Und dann war da noch „CaWaDo“, das auf unseren alten Schulrechnern sogar im Jahr 1998 noch das absolute Highlight war. Erst 1999 gab es wieder Geld für neue Computer. Ich hab „CaWaDo“ das erste Mal 1994 an einem Tag der offenen Tür gespielt und das Spiel war definitiv das Highlight damals :D. Es war ein ordentliches Adventure. Ich konnte es aber erst ein paar Jahre später durchspielen, weil ich erst ab 1999 überhaupt Zugang zum Computerraum hatte.

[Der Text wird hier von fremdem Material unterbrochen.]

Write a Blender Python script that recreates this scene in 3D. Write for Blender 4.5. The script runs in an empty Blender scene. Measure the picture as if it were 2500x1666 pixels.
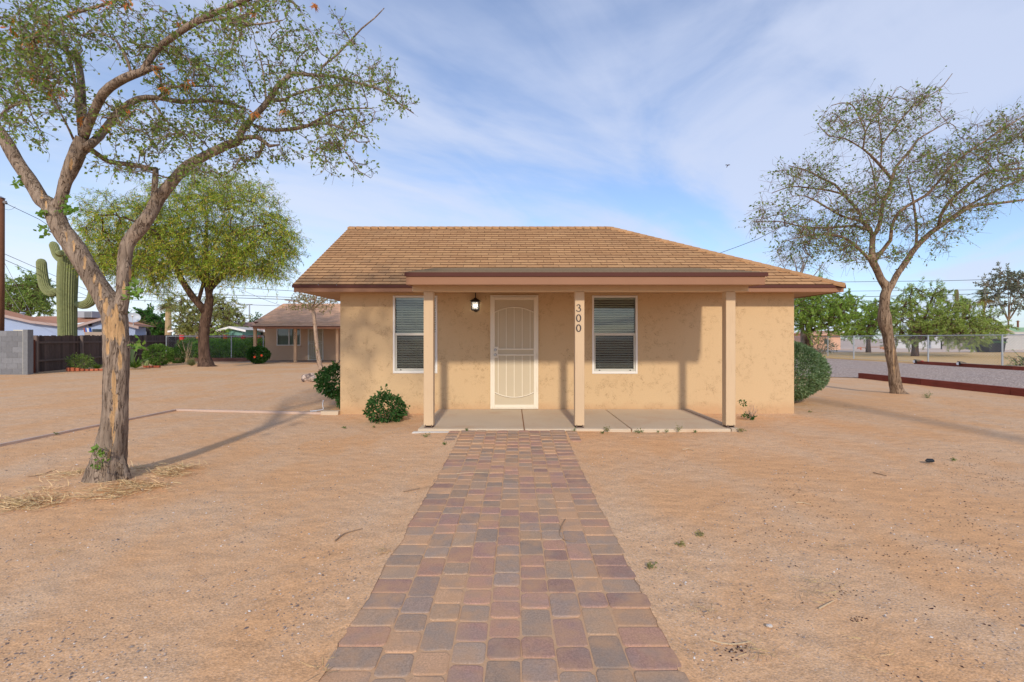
import bpy, math, random
import numpy as np
from mathutils import Vector, noise as mnoise

# ------------------------------------------------------------------ camera, sky, sun, exposure
scene = bpy.context.scene
COL = scene.collection
FPX, CAMH, HZ = 1160.0, 1.31, 828.0          # focal length in photo pixels, eye height, horizon row
cam_d = bpy.data.cameras.new("camera")
cam = bpy.data.objects.new("camera", cam_d)
COL.objects.link(cam)
cam.location = (0, 0, CAMH)
cam.rotation_euler = (math.radians(90), 0, 0)
cam_d.sensor_width = 36.0
cam_d.lens = 36.0 * FPX / 2500.0
cam_d.shift_y = (HZ - 833.0) / 2500.0
cam_d.clip_start = 0.05
cam_d.clip_end = 3000
scene.camera = cam

SUN_EL = math.radians(28.4)
sun_d = bpy.data.lights.new("sun", 'SUN')
sun = bpy.data.objects.new("sun", sun_d)
COL.objects.link(sun)
sun.rotation_euler = (math.radians(90) - SUN_EL, 0, math.radians(1.2))
sun_d.energy = 1.8
sun_d.angle = math.radians(2.6)
sun_d.color = (1.0, 0.87, 0.70)

world = bpy.data.worlds.new("World")
scene.world = world
world.use_nodes = True
wn, wl = world.node_tree.nodes, world.node_tree.links
wn.clear()
wo = wn.new('ShaderNodeOutputWorld')
bg = wn.new('ShaderNodeBackground')
sky = wn.new('ShaderNodeTexSky')
sky.sky_type = 'NISHITA'
sky.sun_disc = False
sky.sun_elevation = SUN_EL
sky.sun_rotation = math.radians(180)
sky.air_density = 1.0
sky.dust_density = 0.6
sky.ozone_density = 1.6
tc = wn.new('ShaderNodeTexCoord')
sep = wn.new('ShaderNodeSeparateXYZ')
wl.new(tc.outputs['Generated'], sep.inputs[0])
def wmath(op, a, b=None, c=None):
    n = wn.new('ShaderNodeMath'); n.operation = op
    for i, v in enumerate((a, b, c)):
        if v is None: continue
        if isinstance(v, (int, float)): n.inputs[i].default_value = v
        else: wl.new(v, n.inputs[i])
    return n.outputs[0]
zc = wmath('MAXIMUM', wmath('ADD', sep.outputs[2], 0.09), 0.03)
u = wmath('DIVIDE', sep.outputs[0], zc)
v = wmath('DIVIDE', sep.outputs[1], zc)
# high cloud sheet: long streaks running from lower left to upper right
comb = wn.new('ShaderNodeCombineXYZ')
wl.new(wmath('ADD', wmath('MULTIPLY', u, 0.62), wmath('MULTIPLY', v, -0.42)), comb.inputs[0])
wl.new(wmath('ADD', wmath('MULTIPLY', u, 0.20), wmath('MULTIPLY', v, 0.30)), comb.inputs[1])
def wnoise(vec, scale, detail, rough, dist, off):
    m = wn.new('ShaderNodeMapping'); m.inputs['Location'].default_value = off
    wl.new(vec, m.inputs[0])
    n = wn.new('ShaderNodeTexNoise')
    n.inputs['Scale'].default_value = scale; n.inputs['Detail'].default_value = detail
    n.inputs['Roughness'].default_value = rough; n.inputs['Distortion'].default_value = dist
    wl.new(m.outputs[0], n.inputs['Vector'])
    return n.outputs['Fac']
n1 = wnoise(comb.outputs[0], 0.95, 7, 0.55, 0.7, (3.1, 1.7, 0))
n2 = wnoise(comb.outputs[0], 2.6, 7, 0.55, 0.8, (8.1, 4.2, 2))
nsum = wmath('ADD', wmath('MULTIPLY', n1, 0.72), wmath('MULTIPLY', n2, 0.28))
ramp = wn.new('ShaderNodeValToRGB')
ramp.color_ramp.interpolation = 'EASE'
ramp.color_ramp.elements[0].position = 0.40; ramp.color_ramp.elements[0].color = (0.18, 0.18, 0.18, 1)
ramp.color_ramp.elements[1].position = 0.60; ramp.color_ramp.elements[1].color = (0.84, 0.84, 0.84, 1)
wl.new(nsum, ramp.inputs[0])
skym = wn.new('ShaderNodeMix'); skym.data_type = 'RGBA'; skym.blend_type = 'MULTIPLY'
skym.inputs[0].default_value = 1.0
wl.new(sky.outputs[0], skym.inputs[6])
skym.inputs[7].default_value = (0.54, 0.64, 0.78, 1)
cmix = wn.new('ShaderNodeMix'); cmix.data_type = 'RGBA'
wl.new(ramp.outputs[0], cmix.inputs[0])
wl.new(skym.outputs[2], cmix.inputs[6])
CLOUD = (2.8, 3.12, 3.98, 1)
cmix.inputs[7].default_value = CLOUD
# bright white veil low on the left
hz = wmath('MULTIPLY', wmath('POWER', wmath('SUBTRACT', 1.0, wmath('MINIMUM', wmath('MAXIMUM', wmath('MULTIPLY', sep.outputs[2], 1.7), 0.0), 1.0)), 2.2),
           wmath('MINIMUM', wmath('MAXIMUM', wmath('ADD', 0.30, wmath('MULTIPLY', sep.outputs[0], -0.95)), 0.12), 0.9))
vmix = wn.new('ShaderNodeMix'); vmix.data_type = 'RGBA'
wl.new(hz, vmix.inputs[0])
wl.new(cmix.outputs[2], vmix.inputs[6])
vmix.inputs[7].default_value = (4.1, 4.5, 4.9, 1)
wl.new(vmix.outputs[2], bg.inputs['Color'])
bg.inputs['Strength'].default_value = 0.15
wl.new(bg.outputs[0], wo.inputs[0])

scene.view_settings.view_transform = 'Standard'
scene.view_settings.look = 'None'
scene.view_settings.exposure = 0.66
scene.view_settings.gamma = 1.0
scene.render.engine = 'CYCLES'
scene.cycles.max_bounces = 8
scene.cycles.transparent_max_bounces = 16

# ------------------------------------------------------------------ helpers
rng = random.Random(7)
def PX(px, Y): return (px - 1250.0) * Y / FPX
def PZ(py, Y): return CAMH - (py - HZ) * Y / FPX
def P(px, py, Y): return Vector((PX(px, Y), Y, PZ(py, Y)))
def GY(py, z=0.0): return FPX * (CAMH - z) / (py - HZ)     # ground distance of a pixel row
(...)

Das Jump-and-Run-Spiel von Kellogg’s hab ich auf einer Shareware-CD entdeckt und war echt überrascht von der Qualität und dem Umfang des Spiels. Es war so gut gemacht, dass es sich nicht hinter den Jump-&-Run-Spielen auf Konsolen verstecken musste. Als ich dann später erfuhr, dass das von Factor 5 kam, wurde mir einiges klar.
Und dann kam „Dunkle Schatten“. Ich bin irgendwie an „Dunkle Schatten 2“ gekommen, weiß aber nicht mehr wie genau. Das Spiel war echt gut gemacht, hatte gute Grafik und interessante Rätsel. Auch die Geschichte war echt gut gemacht. Ich hab dann auch „Dunkle Schatten 1“ nachgeholt, aber bis auf die Story war es nicht ganz so überzeugend. Aber das war auch nach Monkey Island 3 usw für mich.
Ich hab mich total auf „Dunkle Schatten 3“ gefreut. Aber was für ’ne Enttäuschung! Ein mieser Abklatsch von „Gabriel Knight 2“, einfach viel zu spät erschienen. Insgesamt einfach ein richtig schlechtes Spiel!